Goodin's affidavit contains no sworn assertion that Goodin would have made an unqualified offer to testify on Walker's behalf had Walker filed a motion to sever. So we are not required to assume Goodin would have made such an offer.
Thus, Walker has failed to show a substantial likelihood that his counsel's failure to file a motion to sever affected the result of his trial because he has not shown a substantial likelihood that a motion to sever would have been granted. His motion-to-sever argument accordingly fails.

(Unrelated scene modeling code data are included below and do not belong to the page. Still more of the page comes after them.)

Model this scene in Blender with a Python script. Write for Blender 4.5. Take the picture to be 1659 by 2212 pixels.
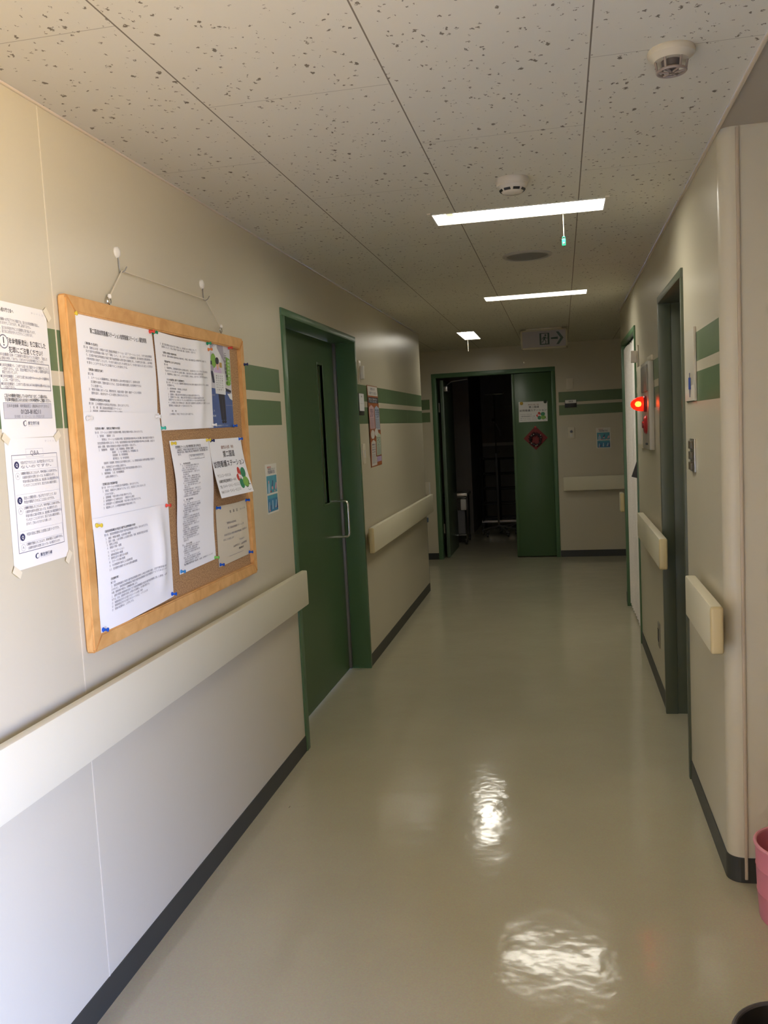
import bpy, bmesh, math, random
from mathutils import Vector, Matrix
random.seed(7)
C = bpy.context.scene.collection
S = bpy.context.scene
for o in list(bpy.data.objects): bpy.data.objects.remove(o)

# ------------------------------------------------------------------ camera
yaw, pit, rol = 0.20289, -0.09293, -0.05090
f_ = Vector((-math.sin(yaw)*math.cos(pit), math.cos(yaw)*math.cos(pit), math.sin(pit)))
r_ = Vector((math.cos(yaw), math.sin(yaw), 0)); u_ = r_.cross(f_)
r2 = r_*math.cos(rol)+u_*math.sin(rol); u2 = -r_*math.sin(rol)+u_*math.cos(rol)
cd = bpy.data.cameras.new('camera'); cam = bpy.data.objects.new('camera', cd); C.objects.link(cam)
m = Matrix((r2, u2, -f_)).transposed().to_4x4(); m.translation = (0, 0, 1.55)
cam.matrix_world = m
cd.sensor_fit = 'VERTICAL'; cd.sensor_height = 36; cd.sensor_width = 27
cd.lens = 36*1900/2212; cd.clip_start = 0.02; cd.clip_end = 100
S.camera = cam

# ------------------------------------------------------------------ exposure, sky, lamps' strengths
S.view_settings.view_transform = 'Standard'; S.view_settings.look = 'None'
S.view_settings.gamma = 1; S.view_settings.use_curve_mapping = False
S.view_settings.exposure = 0.0
try:
    S.cycles.max_bounces = 10; S.cycles.diffuse_bounces = 6
    S.cycles.sample_clamp_indirect = 4.0
except Exception: pass
LAMP_E = 26.0            # ceiling lamp diffusers
ALARM_E = 30.0
SKY_TOP = (0.62, 1.0, 2.45); SKY_HOR = (0.97, 1.0, 1.08); SKY_BOT = (1.14, 0.74, 0.24); SKY_E = 26.5
W = bpy.data.worlds.new('daylight'); S.world = W; W.use_nodes = True
nt = W.node_tree; nt.nodes.clear()
tc = nt.nodes.new('ShaderNodeTexCoord'); sp = nt.nodes.new('ShaderNodeSeparateXYZ')
rm = nt.nodes.new('ShaderNodeMapRange'); rm.inputs[1].default_value = -1; rm.inputs[2].default_value = 1
cr = nt.nodes.new('ShaderNodeValToRGB'); bg = nt.nodes.new('ShaderNodeBackground'); wo = nt.nodes.new('ShaderNodeOutputWorld')
nt.links.new(tc.outputs['Generated'], sp.inputs[0]); nt.links.new(sp.outputs['Z'], rm.inputs[0])
nt.links.new(rm.outputs[0], cr.inputs[0]); nt.links.new(cr.outputs[0], bg.inputs[0]); nt.links.new(bg.outputs[0], wo.inputs[0])
e = cr.color_ramp.elements
e[0].position = 0.36; e[0].color = (*SKY_BOT, 1); e[1].position = 0.62; e[1].color = (*SKY_TOP, 1)
k = e.new(0.5); k.color = (*SKY_HOR, 1)
bg.inputs[1].default_value = SKY_E
# entrance opening in the side wall beside the viewer: where the daylight comes in
ENT_X, ENT_Y0, ENT_Y1, ENT_Z0, ENT_Z1 = 0.80, -2.5, 0.74, 0.05, 2.25
ld = bpy.data.lights.new('entrance_portal', 'AREA'); ld.shape = 'RECTANGLE'
ld.size = ENT_Z1-ENT_Z0; ld.size_y = ENT_Y1-ENT_Y0
ld.cycles.is_portal = True
lo = bpy.data.objects.new('entrance_portal', ld); C.objects.link(lo)
lo.location = (ENT_X, (ENT_Y0+ENT_Y1)/2, (ENT_Z0+ENT_Z1)/2); lo.rotation_euler = (0, math.pi/2, 0)

# ------------------------------------------------------------------ materials
MATS = {}
def mat(name, col, rough=0.5, var=0.04, scale=6.0, bump=0.0, bscale=80, metal=0.0, spec=0.5, coat=0.0, emit=0.0, ecol=None, trans=0.0):
    if name in MATS: return MATS[name]
    M = bpy.data.materials.new(name); M.use_nodes = True
    t = M.node_tree; b = t.nodes['Principled BSDF']
    b.inputs['Roughness'].default_value = rough; b.inputs['Metallic'].default_value = metal
    b.inputs['Specular IOR Level'].default_value = spec; b.inputs['Coat Weight'].default_value = coat
    b.inputs['Coat Roughness'].default_value = 0.1
    if trans: b.inputs['Transmission Weight'].default_value = trans
    g = t.nodes.new('ShaderNodeNewGeometry')
    n = t.nodes.new('ShaderNodeTexNoise'); n.inputs['Scale'].default_value = scale; n.inputs['Detail'].default_value = 4
    t.links.new(g.outputs['Position'], n.inputs['Vector'])
    x = t.nodes.new('ShaderNodeMix'); x.data_type = 'RGBA'
    x.inputs[6].default_value = (*[max(0, c*(1-var)) for c in col], 1); x.inputs[7].default_value = (*[min(1, c*(1+var)) for c in col], 1)
    t.links.new(n.outputs['Fac'], x.inputs[0]); t.links.new(x.outputs[2], b.inputs['Base Color'])
    if bump:
        n2 = t.nodes.new('ShaderNodeTexNoise'); n2.inputs['Scale'].default_value = bscale; n2.inputs['Detail'].default_value = 3
        t.links.new(g.outputs['Position'], n2.inputs['Vector'])
        bp = t.nodes.new('ShaderNodeBump'); bp.inputs['Strength'].default_value = bump; bp.inputs['Distance'].default_value = 0.01
        t.links.new(n2.outputs['Fac'], bp.inputs['Height']); t.links.new(bp.outputs[0], b.inputs['Normal'])
    if emit:
        b.inputs['Emission Color'].default_value = (*(ecol or col), 1); b.inputs['Emission Strength'].default_value = emit
    MATS[name] = M; return M

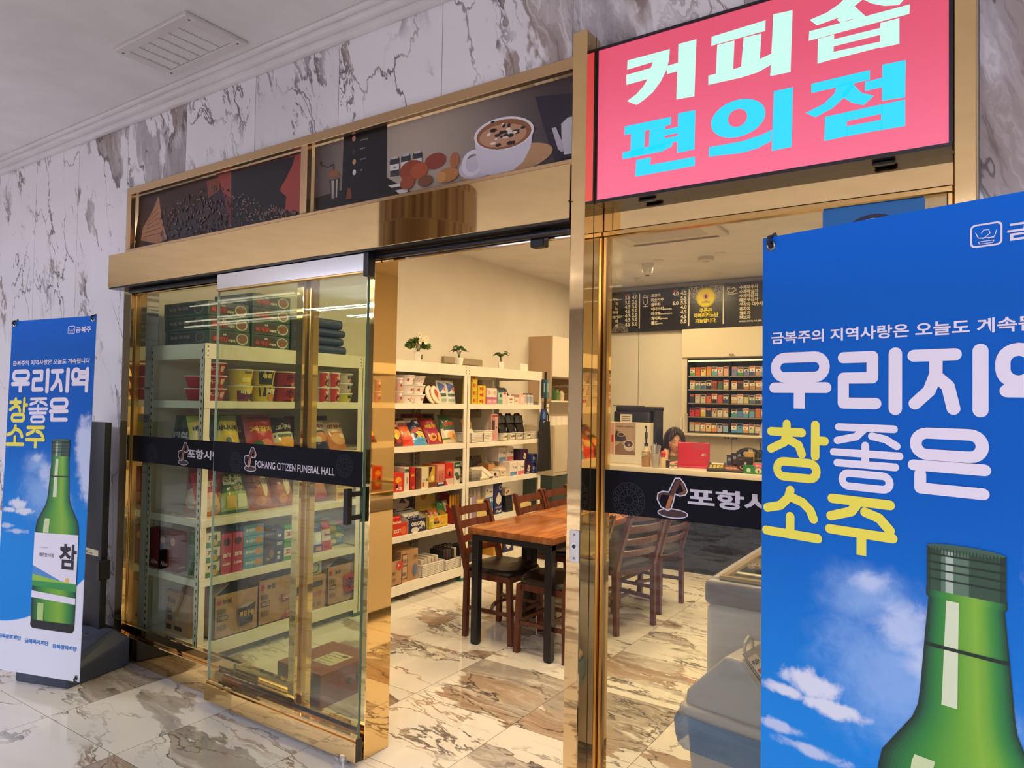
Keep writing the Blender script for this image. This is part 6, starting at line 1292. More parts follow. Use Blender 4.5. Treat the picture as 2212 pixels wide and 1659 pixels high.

Finally, Walker argues the district court abused its discretion by denying his § 2255 motion without holding an evidentiary hearing. But a district court need not hold an evidentiary hearing on a prisoner's § 2255 motion if "the motion and the files and records of the case conclusively show that the prisoner is entitled to no relief." 28 U.S.C. § 2255(b); see, e.g., United States v. Bartholomew, 974 F.2d 39, 41 (5th Cir. 1992). As we have explained, the motion and the files and the records of Walker's case conclusively show Walker was not prejudiced by his counsel's allegedly deficient performance at trial. The district court accordingly did not abuse its discretion by denying Walker an evidentiary hearing.
AFFIRMED.
[*] This opinion is not designated for publication. See 5TH CIR. R. 47.5.